As I write this post I sit in a Starbucks, with air conditioner, and on both sides sitting beside me are Americans. In my mind it can very easily feel like I am back home sitting in an American Starbucks living the life I was living this time last year. The matter of it is though is I am not in America right now. I am in Vietnam, which in a way reminds me a lot of America.
While I love being in a Starbucks and being in a city that has more in it than my home town of Knoxville, Tennessee, it is a lot more difficult to be away from home when surrounded by these things. It warps your mind into feeling as if it is at home. but your heart knows it’s not at home. It knows your family isn’t right down the road and no matter how many Starbucks you go into, you still don’t work there right now.
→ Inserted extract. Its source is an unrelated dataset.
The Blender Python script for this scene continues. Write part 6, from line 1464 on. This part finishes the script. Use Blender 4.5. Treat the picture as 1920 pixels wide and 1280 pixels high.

This life can easily be mistaken by any bystander that I am just visiting here from home on holiday, but that isn’t what I signed up for is it? I at times also easily get confused with why I am truly here, because sometimes the circumstances aren’t always what you would assume them to be. Yeah there have been nights I have had to sleep on a straw mat in the living room of an African family with 9 other girls. There have been 56 hour bus rides that I truly never knew when I would be getting off the bus. Truthfully though there are also moments I am sitting on a beach in Vietnam drinking fresh coconut water out of a coconut. There are moments that I am able to Instagram what looks like a vacation rather than an overseas mission trip.
In all of this though I know it must be difficult for a lot of people back home to fully understand what I am doing. Those back home only really get to see what I post online and probably only get to talk to me when I am sitting in a cafe where is the only place you can find wifi to call. It is difficult to see the fruit from what I am doing being many miles away from home, but I promise you that it is there.
I get to see the smiles of children who just want someone to show them love and we may be all the love they get for the time being of us being there. I get to sit around people who have lived in these countries since they were born and live as they live with them for a short time. I get to meet people who I would have never met had I not said ‘yes’ to this trip.
This year is honestly a year I will never be able to recreate at any point in my life. These opportunities I have had to serve 11 different countries I am so thankful for and am excited that I can say I still have 5 months left to do this. I am also thankful though for the off days and the weekends where my team and I are also able to enjoy the things that the country has to offer.